Así, los deportistas son, sin proponérselo, grandes maestros, no tanto por sus técnicas, sino por lo que caracteriza a todo gran maestro de cualquier materia, que es el don de inspirar,…y la humanidad tiene hambre y sed de inspiración. Es en la admiración de las voluntades hazañosas de estos creyentes en las capacidades del cuerpo y del espíritu donde radica la fuente más pura por la que los deportistas inspiran multitudes.
La palabra juego, tan ligada al deporte, significa “ejercicio recreativo sometido a reglas en el cual se gana y se pierde”. Esta descripción es realmente una alegoría de la existencia humana donde nada está dado. En el fondo todo hay que ganarlo y luchar por ello. Esforzarse, trabajar.
Además de su significado es útil también asomarnos al origen de este vocablo: juego proviene del latín “iocus” que significa jocoso, gusto, diversión y alegría. En nuestra lengua también usamos esta palabra, para aludir al hecho de que cosas distintas muestren afinidad, decimos que “hacen juego” cuando expresan armonía. Alegría o gusto por lo armónico o bien logrado es algo que también late en el fondo de todo deporte.
Señalo esto porque jugar representa esencialmente una invitación a ver la existencia como una especie de solaz o esparcimiento divino (Lila, diría una alguna tradición hinduista) en el que con frecuencia -muy a pesar de la intensidad de nuestros afanes- no se gana y a veces se sufre mucho. Un juego en el que parecemos piezas impotentes frente a la fuerza del destino. Sin embargo, la única posibilidad de quitarle lo inexorable a ese supuesto destino consiste en comprender que en el juego de la existencia el premio supremo no está en un punto concreto de llegada, sino en el trayecto, en la aceptación de renovados desafíos.

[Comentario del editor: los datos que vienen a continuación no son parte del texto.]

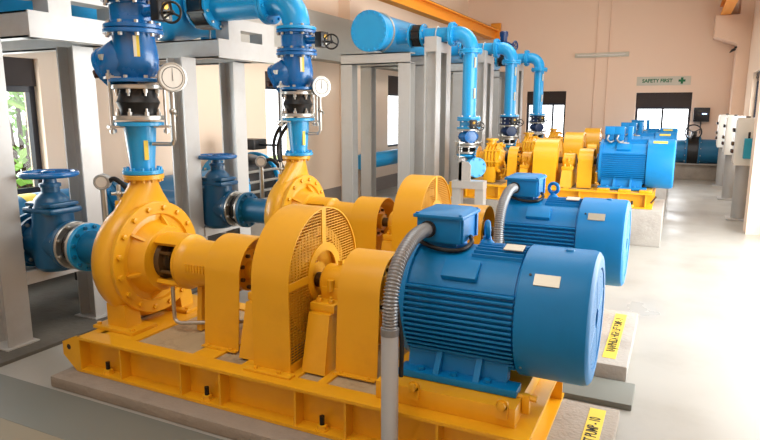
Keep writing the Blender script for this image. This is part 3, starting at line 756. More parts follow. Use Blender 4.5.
# conduits feeding the motors
def conduit(u, label):
    t = thing('cable_conduit', label, 'conduit', (-1.045, Y1-.57, 0), 'motor cable conduits')
    x, y = -1.045, Y1-.57
    MB().cyl((x, y, .0), (x, y, .70), .0375, n=28).build('rigid_pipe', GALV, t)
    MB().lathe((x, y, .695), (0, 0, 1), [(0, .040), (.03, .040), (.033, .034)], 24).build('coupler', FLEXM, t)
    path = bez([(x, y, .72), (x-.002, y+.015, .86), (x-.008, y+.10, .98), (x-.010, y+.24, 1.055), (x-.012, y+.36, 1.075), (x-.014, Y1-.122, 1.072)], 40)
    rr = [.031 + .0035*(1 if (i//2) % 2 else -1) for i in range(len(path))]
    MB().tube(path, rr, 18).build('flexible_hose', FLEXM, t, 80)
    MB().tube(bez([(x+.04, y+.03, .50), (x+.042, y+.03, .66), (x+.022, y+.04, .76), (x-.005, y+.07, .84)], 10), .010, 10).build('earth_cable', BLK, t)
OFF.xyz = U[1]; conduit(1, 'grey conduit with corrugated hose rising in front of the nearest motor')
OFF.xyz = U[2]; conduit(2, 'grey corrugated conduit rising to the second motor terminal box')

# ------------------------------------------------------------------ vertical pipe stacks
def rods_ring(parent, c, R, n, z0, z1, r=.009):
    for k in range(n):
        a = (k+.5)*2*PI/n; x, y = c[0]+R*math.cos(a), c[1]+R*math.sin(a)
        o = MB().cyl((x, y, z0), (x, y, z1), r, n=8)
        for z in (z0+.03, z1-.045): o.lathe((x, y, z), (0, 0, 1), [(0, r*2.1), (.018, r*2.1)], 6)
        o.build('tie_rod', STEEL, parent)
def reducer(u, x, z0, z1, rb, rt):
    t = thing('reducer_pipe', 'blue tapered pipe with yellow sticker above the pump of the ' + WHO[u], 'pipe', (x, Y1, z0), 'blue tapered riser pipes')
    MB().lathe((x, Y1, z0), (0, 0, 1), [(0, rb), (.04, rb), (z1-z0, rt)], 36).build('taper', PBLUE, t)
    flange(t, (x, Y1, z0), (0, 0, 1), rb+.049, .026, PBLUE, 12, .011, PBLUE); flange(t, (x, Y1, z1-.026), (0, 0, 1), rt+.045, .026, PBLUE)
    q = math.radians(-25); n = V((math.cos(q), math.sin(q), .0)); e = V((-math.sin(q), math.cos(q), 0))
    c = V((x, Y1, (z0+z1)/2)) + n*(rb+(rt-rb)*.5+.001)
    P = [c - e*.013 - V((0, 0, .07)), c + e*.013 - V((0, 0, .07)), c + e*.013 + V((0, 0, .05)) , c - e*.013 + V((0, 0, .05))]
    MB().loops([[p - n*.004 for p in P], [p + n*.002 for p in P]]).build('sticker', STICK, t)
def expansion_joint(u, x, z0, z1, r):
    t = thing('expansion_joint', 'black rubber expansion joint with steel tie rods on the riser of the ' + WHO[u], 'pipe joint', (x, Y1, z0), 'rubber expansion joints')
    h = z1-z0; m = (z0+z1)/2
    MB().lathe((x, Y1, z0), (0, 0, 1), [(.03, r*.78), (.045, r*.72), (h*.35, r*.76), (h*.5, r*.86), (h*.65, r*.76), (h-.045, r*.72), (h-.03, r*.78)], 40).build('bellows', BLK, t)
    for z in (z0+.008, z1-.036):
        o = MB().lathe((x, Y1, z), (0, 0, 1), [(0, r-.004), (.004, r), (.024, r), (.028, r-.004)], 40).build('retaining_flange', STEEL, t)
        bolts(o, (x, Y1, z+.028 if z < m else z), (0, 0, 1 if z < m else -1), r*.84, 8, .014, .022, STEEL, stud=.02)
    for a in (24, 66, 204, 246):
        q = math.radians(a); d = V((math.cos(q), math.sin(q), 0)); e = V((-d.y, d.x, 0))
        p = V((x, Y1, 0)) + d*(r+.016)
        rod = MB().cyl((p.x, p.y, z0-.075), (p.x, p.y, z1+.075), .008, n=10)
        for z in (z0-.07, z1+.035): rod.lathe((p.x, p.y, z), (0, 0, 1), [(0, .017), (.02, .017)], 6)
        rod.build('tie_rod', STEEL, t)
        for z in (z0-.038, z1+.022):
            P = [V((x, Y1, z)) + d*(r*.72) - e*.05, V((x, Y1, z)) + d*(r*.72) + e*.05, V((x, Y1, z)) + d*(r+.04) + e*.025, V((x, Y1, z)) + d*(r+.04) - e*.025]
            MB().loops([P, [v + V((0, 0, .014)) for v in P]]).build('gusset_plate', STEEL, t)
def check_valve(u, x, z0, z1, s=1.):
    t = thing('check_valve', 'bulging dark blue check valve on the riser of the ' + WHO[u], 'valve', (x, Y1, z0), 'blue check valves')
    h = z1-z0
    b = MB().lathe((x, Y1, z0), (0, 0, 1), [(0, .13*s), (.055*s, .13*s), (.085*s, .155*s), (h*.45, .162*s), (h*.65, .155*s), (h*.8, .145*s), (h, .145*s)], 40)
    c = V((x, Y1, z0+h*.54)); d = V((-.82, -.12, -.44)).normalized()
    b.lathe(c - d*.02*s, d, [(0, .10*s), (.02*s, .13*s), (.06*s, .165*s), (.17*s, .17*s), (.26*s, .165*s), (.265*s, .12*s)], 40)
    b.build('body', VBLUE, t, 45)
    cv = MB().lathe(c + d*.205*s, d, [(0, .17*s), (.004, .178*s), (.026, .178*s), (.03, .165*s), (.045, .12*s), (.05, .03*s)], 32).build('side_cover', VBLUE, t)
    bolts(cv, c + d*(.205*s+.03), d, .15*s, 8, .011*s, .012*s, VBLUE)
    pc = V((x-.235*s, Y1-.12*s, z0+h*.18)); MB().lathe(pc, (-.6, -.75, -.2), [(0, .03*s), (.035*s, .03*s), (.04*s, .022*s)], 14).build('drain_plug', BRN, t)
    flange(t, (x, Y1, z0), (0, 0, 1), .20*s, .024, VBLUE, 8, .015*s, STEEL, side=1); flange(t, (x, Y1, z1-.026), (0, 0, 1), .205*s, .026, VBLUE, 10, .015*s, STEEL, side=-1)
    q = math.radians(-105); n = V((math.cos(q), math.sin(q), 0)); e = V((-n.y, n.x, 0))
    cc = V((x-.085*s, Y1, z0+h*.47)) + n*.19*s
    P = [cc - e*.026*s - V((0, 0, .02*s)), cc + e*.026*s - V((0, 0, .02*s)), cc + e*.026*s + V((0, 0, .02*s)), cc - e*.026*s + V((0, 0, .02*s))]
    MB().loops([[p - n*.02 for p in P], [p + n*.004 for p in P]]).build('maker_plate', PALEP, t)
    q = math.radians(-38); n = V((math.cos(q), math.sin(q), 0)); e = V((-n.y, n.x, 0)); cc = V((x, Y1, z0+h*.68)) + n*.160*s
    for nm, m, a0, b0 in (('white_label', STICKW, -.02, .0), ('yellow_label', STICK, 0., .02)):
        P = [cc + e*a0*s - V((0, 0, .075*s)), cc + e*b0*s - V((0, 0, .075*s)), cc + e*b0*s + V((0, 0, .065*s)), cc + e*a0*s + V((0, 0, .065*s))]
        MB().loops([[p - n*.02 for p in P], [p + n*.003 for p in P]]).build('sticker', m, t)
def butterfly(u, x, z0, z1, s=1., side=(1, -.15), wheel=True, label=None, m=None):
    t = thing('butterfly_valve', label or ('blue butterfly valve with black gearbox and handwheel on the riser of the ' + WHO[u]), 'valve', (x, Y1, z0), 'riser butterfly valves')
    m = m or VBLUE
    h = z1-z0
    MB().lathe((x, Y1, z0), (0, 0, 1), [(.0, .165*s), (h*.2, .165*s), (h*.25, .155*s), (h*.75, .155*s), (h*.8, .165*s), (h, .165*s)], 40).build('body', m, t)
    for z in (z0+.002, z1-.026): 
        f = MB().lathe((x, Y1, z), (0, 0, 1), [(0, .2*s), (.003, .205*s), (.021, .205*s), (.024, .2*s)], 40).build('flange', m, t)
        bolts(f, (x, Y1, z+.024 if z < (z0+z1)/2 else z), (0, 0, 1 if z < (z0+z1)/2 else -1), .178*s, 10, .015*s, .02*s, STEEL)
    d = V((side[0], side[1], 0)).normalized(); e = V((-d.y, d.x, 0)); zc = (z0+z1)/2
    MB().cyl(V((x, Y1, zc)) + d*.14*s, V((x, Y1, zc)) + d*.31*s, .035*s).build('neck', m, t)
    g = V((x, Y1, zc)) + d*.335*s
    gb = MB().box(g.x-.045*s, g.x+.045*s, g.y-.06*s, g.y+.06*s, zc-.075*s, zc+.075*s, .012, rot=Matrix.Rotation(math.atan2(d.y, d.x), 3, 'Z')).build('gearbox', BLKP, t)
    MB().lathe(g + d*.045*s + V((0, 0, .02)), d, [(0, .024*s), (.006, .024*s), (.008, .018*s)], 18).build('indicator', BRASS, gb)
    MB().box(g.x+d.x*.047*s-.002, g.x+d.x*.047*s+.006, g.y+d.y*.047*s-.016, g.y+d.y*.047*s+.016, zc-.06*s, zc-.035*s).build('tag_plate', STICKW, gb)
    if wheel:
        ax = V((.35, -1, 0)).normalized() if wheel is True else V(wheel)
        hc = g + V((.14, -.05, -.03))*s
        w = MB(); w.torus(hc, ax, 0.068*s, .0085*s, 36, 10)
        a, uu, ww = basis(ax)
        for k in range(3):
            q = k*2*PI/3+.6; w.cyl(hc - ax*.012*s, hc + (uu*math.cos(q)+ww*math.sin(q))*.068*s, .0075*s, n=8)
        w.cyl(hc, g + V((.03, 0, -.02))*s, .011*s, n=10); w.sph(hc - ax*.012*s, .018*s)
        w.build('handwheel', BLKP, t)
def gauge(u, x, y, z, facing, foot):
    t = thing('pressure_gauge', 'round white-faced pressure gauge on a thin pipe beside the riser of the ' + WHO[u], 'gauge', (foot[0], foot[1], foot[2]), 'riser pressure gauges')
    f = V(facing).normalized(); c = V((x, y, z))
    b = MB().lathe(c - f*.05, f, [(0, .05), (.006, .078), (.05, .078), (.052, .088), (.064, .088), (.066, .078), (.06, .076), (.058, .0)], 40, cap1=False).build('case', STEEL, t)
    d = MB().lathe(c + f*.009, f, [(0, .076), (.002, .076)], 40).build('dial', WHITE, t)
    a, uu, ww = basis(f)
    MB().ring(c + f*.0112, f, .060, .064, .001, 40).build('scale_ring', INK, d)
    p = c + f*.013; dd = V((0, 0, 1)); e = f.cross(dd)
    mk = MB(); mk.loops([[p-dd*.02-e*.002, p-dd*.02+e*.002, p+dd*.055+e*.001, p+dd*.055-e*.001], [v+f*.001 for v in (p-dd*.02-e*.002, p-dd*.02+e*.002, p+dd*.055+e*.001, p+dd*.055-e*.001)]])
    mk.build('needle', INK, d)
    MB().tube([c - V((0, 0, .08)) - f*.02, c - V((0, 0, .17)) - f*.02, V((c.x-f.x*.02, c.y-f.y*.02, foot[2]+.03)), V((c.x-f.x*.02-.015, c.y-f.y*.02, foot[2]+.004)), V((c.x-.06, c.y+.02, foot[2])), V(foot)], .013, 10).build('stem_pipe', STEEL, t)
    k = MB().sph(c - V((0, 0, .20)) - f*.02, .022); k.cyl(c - V((0, 0, .20)) - f*.02, c - V((0, 0, .225)) + f*.05, .007, n=8)
    k.build('cock', STEEL, t)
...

La realización suprema se encuentra en nuestra capacidad de dar sentido y armonía a nuestras luces y sombras, al reto agridulce que es la vida. Ahí, en el logro de ese sentido y esa armonía, se esconde la evasiva felicidad que todo mundo anda buscando y donde, de consumarse, siempre quedan fuerzas para la esperanza y la celebración. Juguemos, pues a vivir.